INFORMATION PROVIDED:
══════════

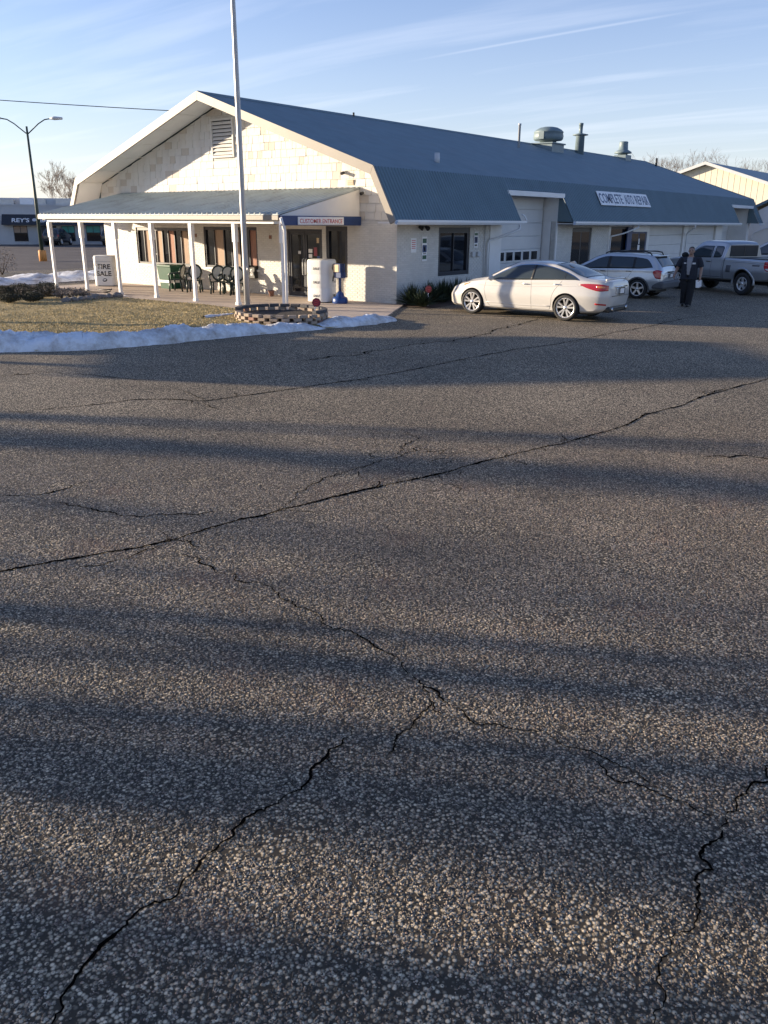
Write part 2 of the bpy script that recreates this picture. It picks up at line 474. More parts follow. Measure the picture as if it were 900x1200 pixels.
# the older darker field of asphalt behind the long pavement joint
JOINT = [(2.0, -20.8), (9.9, -19.0), (10.7, -17.9), (11.3, -16.6), (11.9, -14.6), (12.3, -12.4), (12.6, -9.9), (12.95, -7.0), (14.2, 1.0), (17, 14)]
sheet('far_lot', [(-140, -70), (-26.004, -70), (-26.004, 110), (-140, 110)], 0.0, M['farlot'])

# raised concrete walk under the porch, with saw-cut joints
wk = MB()
def slab(poly):
    wk.prism(poly, 'z', -0.02, 0.035)
xs = [-14.8, -12.2, -9.6, -7.0, -4.4, -1.8]
for a, b in zip(xs[:-1], xs[1:]):
    slab([(a + .006, -4.25), (b - .006, -4.25), (b - .006, -2.11), (a + .006, -2.11)])
    slab([(a + .006, -2.09), (b - .006, -2.09), (b - .006, -.01), (a + .006, -.01)])
slab([(-1.794, -4.25), (2.55, -4.25), (1.45, -2.11), (-1.794, -2.11)])
slab([(-1.794, -2.09), (1.40, -2.09), (.30, -.01), (-1.794, -.01)])
tag(wk.build('walkway', M['concrete']), kind='structure')

# lawn: gently uneven dormant turf
def lawn_mat():
    m, t, p = nodes_of('dormant_turf')
    L = t.links.new; A = t.nodes.new
    tc_ = A('ShaderNodeTexCoord')
    n = A('ShaderNodeTexNoise'); n.inputs['Scale'].default_value = 1.1; n.inputs['Detail'].default_value = 8; n.inputs['Roughness'].default_value = .65
    L(tc_.outputs['Object'], n.inputs['Vector'])
    ra = A('ShaderNodeValToRGB')
    e = ra.color_ramp.elements
    e[0].position = .33; e[0].color = (.18, .15, .065, 1)
    e[1].position = .68; e[1].color = (.50, .37, .17, 1)
    L(n.outputs['Fac'], ra.inputs[0]); L(ra.outputs[0], p.inputs['Base Color'])
    p.inputs['Roughness'].default_value = .95
    n2_ = A('ShaderNodeTexNoise'); n2_.inputs['Scale'].default_value = 60; L(tc_.outputs['Object'], n2_.inputs['Vector'])
    b = A('ShaderNodeBump'); b.inputs['Strength'].default_value = .8; b.inputs['Distance'].default_value = .03
    L(n2_.outputs['Fac'], b.inputs['Height']); L(b.outputs[0], p.inputs['Normal'])
    return m
M['lawn'] = lawn_mat()
def blade_mat():
    m, t, p = nodes_of('dry_grass_blade')
    L = t.links.new; A = t.nodes.new
    g = A('ShaderNodeNewGeometry'); ra = A('ShaderNodeValToRGB')
    e = ra.color_ramp.elements
    e[0].position = 0; e[0].color = (.22, .19, .08, 1); e[1].position = 1; e[1].color = (.72, .54, .27, 1)
    L(g.outputs['Random Per Island'], ra.inputs[0]); L(ra.outputs[0], p.inputs['Base Color']); p.inputs['Roughness'].default_value = .9
    return m
M['blade'] = blade_mat()
# the front edge of the turf follows the snow bank
FRONT = [(-14.0, -26.0), (-4.0, -17.0), (0.0, -13.25), (1.1, -12.0), (1.62, -10.3), (1.95, -8.0), (2.45, -6.2), (2.6, -4.3)]
def front_x(y):
    for (xa, ya), (xb, yb) in zip(FRONT[:-1], FRONT[1:]):
        if ya <= y <= yb: return xa + (xb - xa) * (y - ya) / (yb - ya)
    return FRONT[-1][0]
def lawn_z(x, y):
    e = max(0, min(1, (front_x(y) - x) / 1.5)); e2 = max(0, min(1, (-4.25 - y) / .8))
    return .03 + .10 * e * e2 + .05 * e * mnoise.noise((x * .5, y * .5, 0))
lw = MB()
gx = np.linspace(-34, 3, 75); gy = np.linspace(-26, -4.26, 60)
for i in range(len(gx) - 1):
    for j in range(len(gy) - 1):
        cs = [(gx[i], gy[j]), (gx[i + 1], gy[j]), (gx[i + 1], gy[j + 1]), (gx[i], gy[j + 1])]
        if all(x <= front_x(y) + .05 for x, y in cs):
            lw.face([(x, y, lawn_z(x, y)) for x, y in cs], 0, True)
tag(lw.build('lawn', M['lawn']), kind='structure')
gr = MB()
for _ in range(42000):
    y = rnd.uniform(-14.5, -4.2); x = front_x(y) - abs(rnd.gauss(0, 1)) * 5.5 - .1
    if x < -14: continue
    z = lawn_z(x, y); a = rnd.uniform(0, 6.28); h = rnd.uniform(.012, .042); w = .006 + rnd.random() * .008
    dx, dy = math.cos(a) * w, math.sin(a) * w; lx, ly = rnd.gauss(0, .03), rnd.gauss(0, .03)
    gr.face([(x - dx, y - dy, z - .005), (x + dx, y + dy, z - .005), (x + lx, y + ly, z + h)])
tag(gr.build('grass', M['blade'], fix=False), kind='stuff')

# ------------------------------------------------------------------ snow
def snow_mat():
    m, t, p = nodes_of('old_snow')
    L = t.links.new; A = t.nodes.new
    tc_ = A('ShaderNodeTexCoord')
    n = A('ShaderNodeTexNoise'); n.inputs['Scale'].default_value = 2.0; n.inputs['Detail'].default_value = 10; n.inputs['Roughness'].default_value = .7
    L(tc_.outputs['Object'], n.inputs['Vector'])
    ra = A('ShaderNodeValToRGB'); e = ra.color_ramp.elements
    e[0].position = .42; e[0].color = (.80, .82, .85, 1); e[1].position = .70; e[1].color = (.30, .25, .21, 1)
    L(n.outputs['Fac'], ra.inputs[0]); L(ra.outputs[0], p.inputs['Base Color'])
    p.inputs['Roughness'].default_value = .75
    n2_ = A('ShaderNodeTexNoise'); n2_.inputs['Scale'].default_value = 22; n2_.inputs['Detail'].default_value = 6; L(tc_.outputs['Object'], n2_.inputs['Vector'])
    b = A('ShaderNodeBump'); b.inputs['Strength'].default_value = .6; b.inputs['Distance'].default_value = .04
    L(n2_.outputs['Fac'], b.inputs['Height']); L(b.outputs[0], p.inputs['Normal'])
    return m
M['snow'] = snow_mat()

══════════

SET EXERCISE: Each line from the top of the material through the line containing "tag(wk.build('walkway', M['concrete']), kind='structure')" should be reproduced exactly; please drop any images.

TASK RESULT:
Write part 2 of the bpy script that recreates this picture. It picks up at line 474. More parts follow. Measure the picture as if it were 900x1200 pixels.
# the older darker field of asphalt behind the long pavement joint
JOINT = [(2.0, -20.8), (9.9, -19.0), (10.7, -17.9), (11.3, -16.6), (11.9, -14.6), (12.3, -12.4), (12.6, -9.9), (12.95, -7.0), (14.2, 1.0), (17, 14)]
sheet('far_lot', [(-140, -70), (-26.004, -70), (-26.004, 110), (-140, 110)], 0.0, M['farlot'])

# raised concrete walk under the porch, with saw-cut joints
wk = MB()
def slab(poly):
    wk.prism(poly, 'z', -0.02, 0.035)
xs = [-14.8, -12.2, -9.6, -7.0, -4.4, -1.8]
for a, b in zip(xs[:-1], xs[1:]):
    slab([(a + .006, -4.25), (b - .006, -4.25), (b - .006, -2.11), (a + .006, -2.11)])
    slab([(a + .006, -2.09), (b - .006, -2.09), (b - .006, -.01), (a + .006, -.01)])
slab([(-1.794, -4.25), (2.55, -4.25), (1.45, -2.11), (-1.794, -2.11)])
slab([(-1.794, -2.09), (1.40, -2.09), (.30, -.01), (-1.794, -.01)])
tag(wk.build('walkway', M['concrete']), kind='structure')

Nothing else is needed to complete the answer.